[REQUIREMENT]:
Print, without altering anything, the lines from the one that holds "0.50, 1), 0.6, spec=0.3, noise=0.05, nscale=3)" to the one that holds "1.0, 1), 3.0)", inclusive. No other lines belong in the output.
══ DATA FOR THIS EXERCISE ══
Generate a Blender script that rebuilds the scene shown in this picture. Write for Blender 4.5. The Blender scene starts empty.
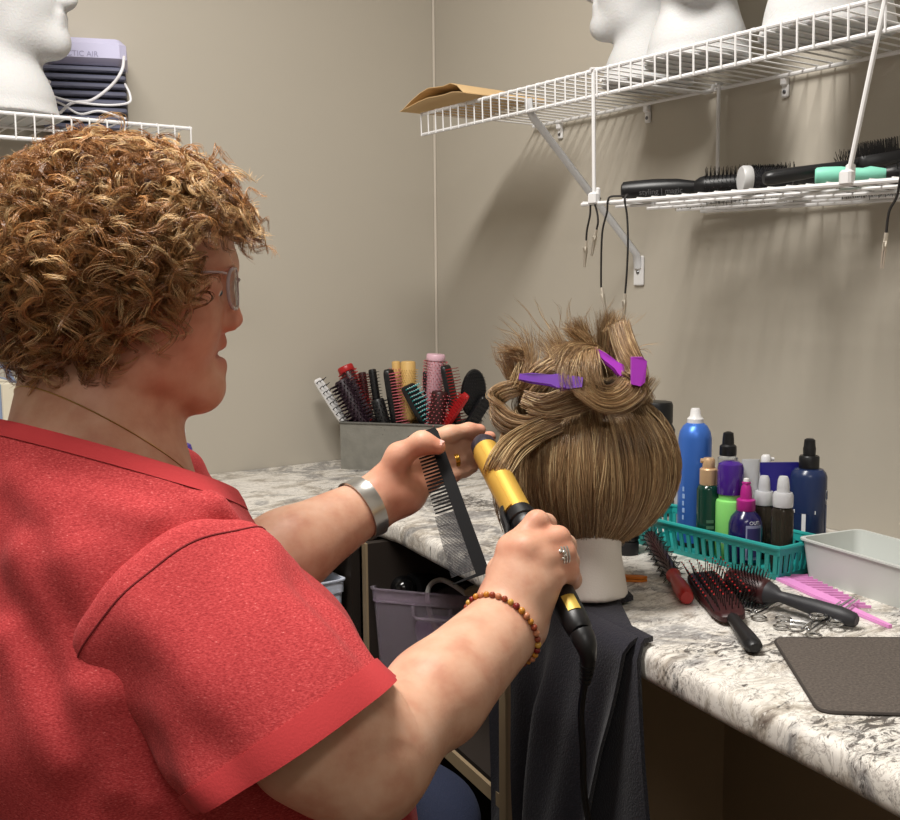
═══
══ DATA FOR THIS EXERCISE ══
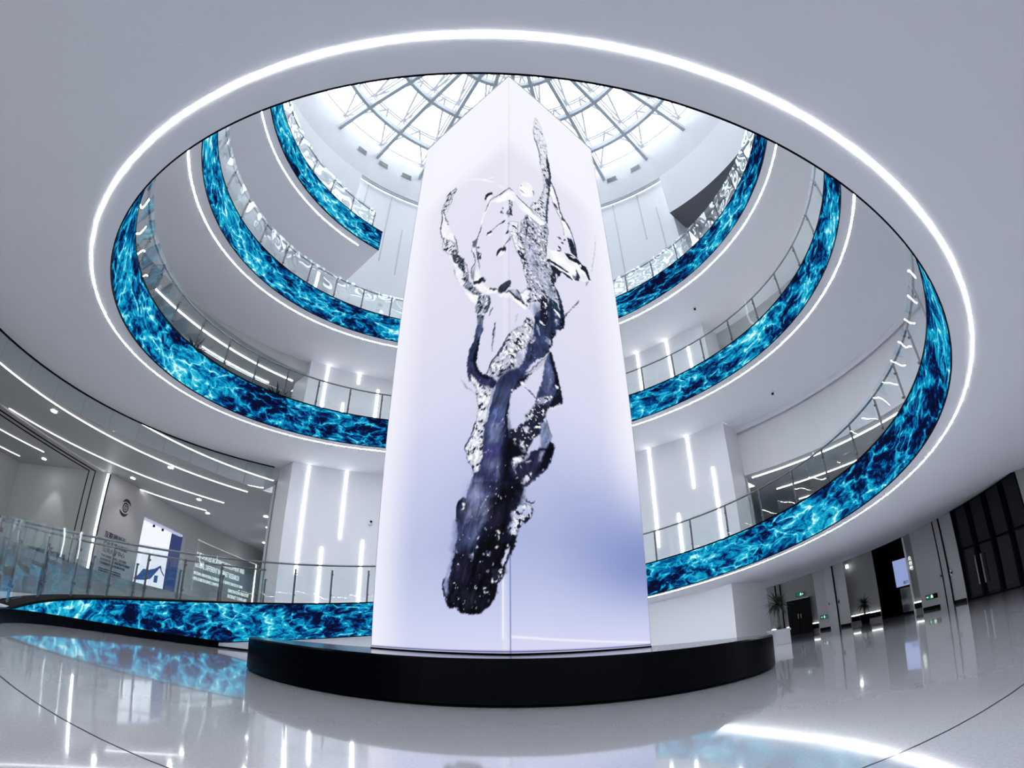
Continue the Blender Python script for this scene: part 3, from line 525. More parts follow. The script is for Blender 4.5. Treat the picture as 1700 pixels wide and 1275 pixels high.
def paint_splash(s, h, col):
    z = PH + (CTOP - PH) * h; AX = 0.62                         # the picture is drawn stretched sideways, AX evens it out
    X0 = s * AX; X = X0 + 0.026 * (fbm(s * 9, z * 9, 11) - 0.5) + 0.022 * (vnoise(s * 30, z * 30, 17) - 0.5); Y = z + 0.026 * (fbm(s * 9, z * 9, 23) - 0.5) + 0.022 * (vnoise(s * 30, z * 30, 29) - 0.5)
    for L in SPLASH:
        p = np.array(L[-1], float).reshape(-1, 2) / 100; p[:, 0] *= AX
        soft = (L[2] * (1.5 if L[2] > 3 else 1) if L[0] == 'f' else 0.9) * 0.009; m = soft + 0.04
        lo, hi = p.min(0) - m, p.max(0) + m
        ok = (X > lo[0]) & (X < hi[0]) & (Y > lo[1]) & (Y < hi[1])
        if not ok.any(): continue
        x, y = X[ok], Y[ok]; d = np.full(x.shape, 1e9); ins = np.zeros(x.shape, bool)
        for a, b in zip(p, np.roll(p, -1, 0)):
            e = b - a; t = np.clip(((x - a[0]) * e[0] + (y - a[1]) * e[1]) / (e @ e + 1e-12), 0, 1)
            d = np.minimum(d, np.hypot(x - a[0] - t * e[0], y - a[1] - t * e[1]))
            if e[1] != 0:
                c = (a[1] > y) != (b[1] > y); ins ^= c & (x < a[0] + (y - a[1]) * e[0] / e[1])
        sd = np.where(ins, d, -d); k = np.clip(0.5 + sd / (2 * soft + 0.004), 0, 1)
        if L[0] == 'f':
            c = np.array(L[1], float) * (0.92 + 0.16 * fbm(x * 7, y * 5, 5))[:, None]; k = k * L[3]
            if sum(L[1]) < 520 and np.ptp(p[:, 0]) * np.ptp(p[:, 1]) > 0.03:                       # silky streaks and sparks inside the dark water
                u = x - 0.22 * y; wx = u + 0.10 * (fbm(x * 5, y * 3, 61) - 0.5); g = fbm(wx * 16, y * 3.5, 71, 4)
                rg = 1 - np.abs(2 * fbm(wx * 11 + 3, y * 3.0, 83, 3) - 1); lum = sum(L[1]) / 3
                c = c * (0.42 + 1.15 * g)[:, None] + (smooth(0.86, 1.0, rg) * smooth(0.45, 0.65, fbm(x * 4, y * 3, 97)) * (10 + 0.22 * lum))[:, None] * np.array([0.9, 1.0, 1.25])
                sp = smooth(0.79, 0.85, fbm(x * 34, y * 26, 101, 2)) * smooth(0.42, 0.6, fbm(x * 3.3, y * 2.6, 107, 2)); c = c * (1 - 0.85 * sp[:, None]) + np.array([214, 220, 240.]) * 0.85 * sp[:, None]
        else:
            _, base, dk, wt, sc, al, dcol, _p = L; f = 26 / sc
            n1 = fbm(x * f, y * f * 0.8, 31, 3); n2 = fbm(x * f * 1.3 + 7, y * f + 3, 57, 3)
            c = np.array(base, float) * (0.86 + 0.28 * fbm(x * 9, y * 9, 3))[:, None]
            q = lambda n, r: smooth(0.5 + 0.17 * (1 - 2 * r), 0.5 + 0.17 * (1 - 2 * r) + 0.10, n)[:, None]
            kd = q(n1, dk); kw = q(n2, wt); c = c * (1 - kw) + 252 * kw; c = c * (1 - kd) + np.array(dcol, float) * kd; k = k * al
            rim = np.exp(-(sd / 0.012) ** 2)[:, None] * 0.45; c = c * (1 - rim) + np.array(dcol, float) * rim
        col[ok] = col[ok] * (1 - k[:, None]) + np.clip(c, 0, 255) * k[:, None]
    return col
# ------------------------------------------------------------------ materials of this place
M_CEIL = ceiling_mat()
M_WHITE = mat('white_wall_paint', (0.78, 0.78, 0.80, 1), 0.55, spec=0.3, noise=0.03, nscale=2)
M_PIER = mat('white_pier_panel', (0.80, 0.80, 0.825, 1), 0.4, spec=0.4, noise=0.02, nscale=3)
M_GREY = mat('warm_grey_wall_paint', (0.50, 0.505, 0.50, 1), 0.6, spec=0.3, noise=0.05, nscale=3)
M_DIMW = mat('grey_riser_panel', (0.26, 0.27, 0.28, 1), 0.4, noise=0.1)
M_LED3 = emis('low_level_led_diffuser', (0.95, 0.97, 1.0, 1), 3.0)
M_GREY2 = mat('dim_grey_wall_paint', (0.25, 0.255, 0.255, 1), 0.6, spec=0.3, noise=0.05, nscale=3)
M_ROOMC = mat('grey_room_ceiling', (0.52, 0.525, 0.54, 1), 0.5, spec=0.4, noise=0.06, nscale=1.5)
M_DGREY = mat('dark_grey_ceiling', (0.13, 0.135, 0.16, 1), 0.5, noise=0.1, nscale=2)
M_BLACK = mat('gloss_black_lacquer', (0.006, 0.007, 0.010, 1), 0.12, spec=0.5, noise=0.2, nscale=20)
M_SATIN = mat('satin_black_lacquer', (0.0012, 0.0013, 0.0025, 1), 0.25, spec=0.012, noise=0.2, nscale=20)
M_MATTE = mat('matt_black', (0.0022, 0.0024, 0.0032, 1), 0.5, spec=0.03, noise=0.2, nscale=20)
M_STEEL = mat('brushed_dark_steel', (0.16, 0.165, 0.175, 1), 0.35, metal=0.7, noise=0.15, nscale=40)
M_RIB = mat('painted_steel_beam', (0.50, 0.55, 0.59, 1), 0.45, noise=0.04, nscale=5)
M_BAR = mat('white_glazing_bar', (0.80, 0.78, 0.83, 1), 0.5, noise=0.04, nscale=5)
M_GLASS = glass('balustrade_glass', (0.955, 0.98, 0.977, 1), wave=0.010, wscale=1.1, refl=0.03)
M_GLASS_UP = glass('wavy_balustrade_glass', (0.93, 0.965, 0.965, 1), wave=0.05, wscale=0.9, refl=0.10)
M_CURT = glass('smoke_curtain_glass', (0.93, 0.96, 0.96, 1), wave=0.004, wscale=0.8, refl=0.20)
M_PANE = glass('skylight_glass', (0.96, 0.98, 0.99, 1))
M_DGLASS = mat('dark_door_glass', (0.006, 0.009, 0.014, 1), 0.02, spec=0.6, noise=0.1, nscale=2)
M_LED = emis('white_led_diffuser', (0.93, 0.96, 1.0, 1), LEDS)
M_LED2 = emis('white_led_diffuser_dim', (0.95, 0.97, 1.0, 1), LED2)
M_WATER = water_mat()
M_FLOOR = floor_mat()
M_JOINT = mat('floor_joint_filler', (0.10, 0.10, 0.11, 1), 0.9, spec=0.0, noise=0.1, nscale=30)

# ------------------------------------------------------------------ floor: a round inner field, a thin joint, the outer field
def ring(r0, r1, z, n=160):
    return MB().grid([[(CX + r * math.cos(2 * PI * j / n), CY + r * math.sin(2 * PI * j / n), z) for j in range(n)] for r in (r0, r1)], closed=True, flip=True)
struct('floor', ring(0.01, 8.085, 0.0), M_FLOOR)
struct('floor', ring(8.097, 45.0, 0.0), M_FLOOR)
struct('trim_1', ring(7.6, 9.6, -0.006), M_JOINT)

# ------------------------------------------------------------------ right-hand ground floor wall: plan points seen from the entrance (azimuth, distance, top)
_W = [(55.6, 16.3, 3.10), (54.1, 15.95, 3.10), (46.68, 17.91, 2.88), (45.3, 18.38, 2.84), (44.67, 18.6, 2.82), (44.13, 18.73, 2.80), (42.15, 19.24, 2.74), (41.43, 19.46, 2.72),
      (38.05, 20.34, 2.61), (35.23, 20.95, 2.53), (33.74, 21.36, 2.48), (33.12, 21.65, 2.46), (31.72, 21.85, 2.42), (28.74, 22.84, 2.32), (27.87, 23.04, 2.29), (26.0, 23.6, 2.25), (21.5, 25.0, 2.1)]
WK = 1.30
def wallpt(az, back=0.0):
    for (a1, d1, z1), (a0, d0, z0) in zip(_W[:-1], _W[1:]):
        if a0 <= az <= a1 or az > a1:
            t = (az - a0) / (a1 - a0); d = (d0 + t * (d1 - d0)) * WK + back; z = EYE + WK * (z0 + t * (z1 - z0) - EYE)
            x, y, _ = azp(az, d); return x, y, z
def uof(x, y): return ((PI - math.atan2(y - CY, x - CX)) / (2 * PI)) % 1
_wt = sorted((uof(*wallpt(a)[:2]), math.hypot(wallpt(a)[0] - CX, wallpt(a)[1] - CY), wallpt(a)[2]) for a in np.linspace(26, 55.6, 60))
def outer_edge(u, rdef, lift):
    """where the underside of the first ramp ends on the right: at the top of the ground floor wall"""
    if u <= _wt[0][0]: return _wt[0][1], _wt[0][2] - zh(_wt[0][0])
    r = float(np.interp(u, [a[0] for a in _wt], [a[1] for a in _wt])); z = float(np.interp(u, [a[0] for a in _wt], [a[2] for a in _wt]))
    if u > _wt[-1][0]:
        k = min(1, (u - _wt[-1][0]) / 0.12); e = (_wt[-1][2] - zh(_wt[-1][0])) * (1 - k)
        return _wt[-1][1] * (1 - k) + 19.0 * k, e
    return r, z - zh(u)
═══
[OUTPUT FOR THIS TASK]:
M_GREY = mat('warm_grey_wall_paint', (0.50, 0.505, 0.50, 1), 0.6, spec=0.3, noise=0.05, nscale=3)
M_DIMW = mat('grey_riser_panel', (0.26, 0.27, 0.28, 1), 0.4, noise=0.1)
M_LED3 = emis('low_level_led_diffuser', (0.95, 0.97, 1.0, 1), 3.0)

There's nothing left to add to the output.